On Wednesday, senior-to-be Greg Oden and his teammate Mike Conley announced in the gymnasium at Lawrenceburg North High School in Indianapolis they will be Buckeyes for the 2006-07 season.
Oden, a 7-foot center and national prep player of the year as a junior, would have been the number one pick in the NBA draft next year. But since the National Basketball Assocation’s new Collective Bargaining Agreement will be in place and the league recently imposed age restriction will make him ineligible to enter the draft next year.

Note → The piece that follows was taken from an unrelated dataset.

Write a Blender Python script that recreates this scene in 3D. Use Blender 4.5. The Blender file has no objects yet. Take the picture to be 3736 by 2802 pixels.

“It didn’t really affect my decision, because I always knew I wanted to go to college,” Oden said about the new age restriction placed by the NBA.
Oden was named national high school player of the year by USA Today, Gatorade and Parade magazine after averaging 20 points, 9.6 rebounds and 3.7 blocked shots as a junior last season.
The only other high school junior to garner such an award is Ohio native and former Akron St. Vincent-St. Mary standout LeBron James, now playing for the Cleveland Cavaliers.
The 6-foot-2 Conley is ranked as one of the top point guards in the country point averaged 10.7 points and five assists. Both of them narrowed their college choices down to Ohio State, Indiana, Wake Forest and Michigan State.
Also joining Oden and Conley for the class of 2006 are Daequan Cook, a 6-foot-4 shooting guard from Dunbar High School in Dayton, and David Lighty, a 6-foot-5 shooting guard from St. Joseph’s High School in Cleveland.
Oden, Cook and Lighty are in everyone’s top-20 prospect rankings, while Conley crack the top-40 list. Oden is ranked the best center, while Cook is ranked second and Lighty is fourth as the best shooting guards in the country. Conley is rated the seventh-best point guard in the nation.
With the verbal commitments that Ohio State obtained on Wednesday, the Buckeyes now have the “Fantastic 4” and can rival even the great recruiting class of Michigan’s Fab Five of 1991. If the Buckeyes add another player to the four, this could make this class arguably better.